KHITTAH.CO, MAKASSAR — Suasana di Hotel Four Points by Sheraton Makassar itu tak seperti biasanya. Selama tiga hari, dari 16 hingga 18 Juni 2025, aula hotel menjadi panggung pertemuan para pengelola amal usaha pendidikan, dan pimpinan Muhammadiyah dari ujung timur Indonesia. Mereka datang dari Sulawesi Selatan, Maluku, hingga Papua — bukan untuk seminar biasa, melainkan untuk mengikuti Pendidikan Khusus Pimpinan (Diksuspim) Regional Sulawesi II.
Pelatihan ini, digagas oleh Majelis Dikdasmen dan PNF Pimpinan Pusat Muhammadiyah bersama Direktorat Jenderal PAUD, SD, dan SMP Kementerian Pendidikan RI, menjadi laboratorium kepemimpinan. Tujuannya, membentuk pola pikir baru, membongkar rutinitas lama, dan mematangkan strategi pengelolaan pendidikan berbasis nilai.
Sebanyak 154 peserta mengikuti setiap sesi dengan antusias. Tidak ada yang datang sekadar menggugurkan tugas. Mereka membawa kegelisahan yang sama: bagaimana menjadikan sekolah Muhammadiyah sebagai pusat keunggulan di tengah ketimpangan akses dan kualitas pendidikan di kawasan timur.
“Ini bukan pelatihan biasa,” kata Erwin Akib, Ketua Panitia yang juga Direktur Program Pascasarjana Unismuh Makassar.
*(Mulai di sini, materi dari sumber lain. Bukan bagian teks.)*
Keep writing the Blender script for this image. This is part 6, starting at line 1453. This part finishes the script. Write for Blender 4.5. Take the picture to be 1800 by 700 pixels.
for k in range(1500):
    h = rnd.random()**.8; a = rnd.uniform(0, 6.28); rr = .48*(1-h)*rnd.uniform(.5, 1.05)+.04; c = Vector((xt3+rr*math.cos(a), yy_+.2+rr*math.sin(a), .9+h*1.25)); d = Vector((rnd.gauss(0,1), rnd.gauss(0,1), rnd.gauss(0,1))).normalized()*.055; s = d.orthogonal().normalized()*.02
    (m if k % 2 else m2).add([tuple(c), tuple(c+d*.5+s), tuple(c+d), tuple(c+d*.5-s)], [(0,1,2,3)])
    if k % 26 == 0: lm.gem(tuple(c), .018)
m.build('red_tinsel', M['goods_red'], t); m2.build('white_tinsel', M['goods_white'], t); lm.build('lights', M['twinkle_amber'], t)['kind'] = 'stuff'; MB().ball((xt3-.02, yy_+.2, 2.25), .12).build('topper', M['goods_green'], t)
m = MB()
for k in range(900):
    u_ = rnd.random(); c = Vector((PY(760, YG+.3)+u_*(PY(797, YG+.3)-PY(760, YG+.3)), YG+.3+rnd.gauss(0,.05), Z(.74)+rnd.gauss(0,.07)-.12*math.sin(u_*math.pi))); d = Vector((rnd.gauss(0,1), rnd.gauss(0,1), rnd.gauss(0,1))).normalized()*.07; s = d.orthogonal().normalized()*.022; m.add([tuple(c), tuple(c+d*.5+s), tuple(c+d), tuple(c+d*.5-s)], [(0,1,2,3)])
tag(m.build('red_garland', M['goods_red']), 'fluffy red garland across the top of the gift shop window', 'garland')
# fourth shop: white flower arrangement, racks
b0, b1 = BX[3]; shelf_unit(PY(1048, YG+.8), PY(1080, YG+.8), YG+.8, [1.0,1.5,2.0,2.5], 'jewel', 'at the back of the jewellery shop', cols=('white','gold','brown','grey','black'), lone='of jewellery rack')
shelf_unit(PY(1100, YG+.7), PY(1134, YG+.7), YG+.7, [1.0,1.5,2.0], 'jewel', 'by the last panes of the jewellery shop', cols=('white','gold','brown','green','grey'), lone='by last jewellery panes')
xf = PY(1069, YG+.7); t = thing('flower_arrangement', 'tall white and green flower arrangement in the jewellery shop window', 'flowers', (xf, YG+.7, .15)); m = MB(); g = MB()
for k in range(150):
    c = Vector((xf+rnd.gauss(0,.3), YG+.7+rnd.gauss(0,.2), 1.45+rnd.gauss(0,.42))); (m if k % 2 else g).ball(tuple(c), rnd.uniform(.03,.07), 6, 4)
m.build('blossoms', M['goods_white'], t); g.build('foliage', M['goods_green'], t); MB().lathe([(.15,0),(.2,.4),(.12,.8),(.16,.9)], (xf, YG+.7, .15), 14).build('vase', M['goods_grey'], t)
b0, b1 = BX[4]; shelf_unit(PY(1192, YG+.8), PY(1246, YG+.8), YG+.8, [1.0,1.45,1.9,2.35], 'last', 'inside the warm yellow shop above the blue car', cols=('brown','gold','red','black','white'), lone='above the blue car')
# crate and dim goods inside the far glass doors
“Kami ingin mereka pulang dengan tekad baru — bahwa teori hanya bermanfaat jika diterjemahkan menjadi langkah konkret,” pungkasnya.
Ia tak sendirian. Muhammad Syofyan, mewakili Majelis Dikdasmen PNF PP Muhammadiyah, menyebut kegiatan ini sebagai bagian dari ikhtiar mengganti paradigma. “Sudah cukup kita terjebak dalam pola pengelolaan seadanya. Sekolah Muhammadiyah di timur juga harus profesional, unggul, dan punya etos pembaruan,” ujarnya.
Mindset Baru, Jalan Panjang di Depan
Dalam berbagai sesi, para peserta diajak mengulik ulang cara berpikir mereka sebagai pengelola lembaga pendidikan. Materi yang disampaikan para fasilitator nasional tidak hanya berisi teori manajerial, tetapi juga refleksi ideologis. Diksuspim ini menantang satu hal mendasar: kesediaan untuk berubah.
“Saya baru kali ini ikut pelatihan yang benar-benar menyentuh akar,” kata La Diu Siolimbona, Kepala SD Muhammadiyah Ambon yang akrab disapa Kang Deden. “Ini bukan hanya tempat belajar, tapi ladang inspirasi.”
La Diu menyebut, tantangan pendidikan di wilayah timur bukan semata minim fasilitas atau SDM. Tapi juga soal mentalitas. “Kita harus bergerak dari fixed mindset menuju growth mindset. Itu kunci,” katanya.
Peserta lain mengamini. Mereka berharap kegiatan seperti ini terus diadakan secara berkelanjutan, agar proses kaderisasi pemimpin pendidikan tak berhenti di satu titik.
Dari Hotel ke Sekolah
Namun pekerjaan sesungguhnya baru dimulai setelah para peserta kembali ke sekolah masing-masing. Di sinilah ide dan semangat diuji oleh kenyataan lapangan: keterbatasan anggaran, resistensi budaya organisasi, hingga tantangan geografis yang tak ringan.
Muhammadiyah tampaknya sadar, pelatihan seperti ini tak bisa lagi sekadar seremoni atau dokumentasi laporan. Ia harus menjadi gerakan sistemik. Sebab, sebagaimana digarisbawahi dalam tema besar kegiatan ini, pendidikan bukan hanya soal kelas dan kurikulum, tapi soal membangun peradaban.
Diksuspim Regional Sulawesi II menandai fase baru dalam gerak langkah Muhammadiyah: menghidupkan sekolah, bukan sekadar mengelola bangunan. Dan para pemimpin yang digembleng di Makassar, kini ditunggu kerja sunyi mereka — dari ruang kelas yang berdebu hingga forum-forum keputusan di daerah-daerah terpencil.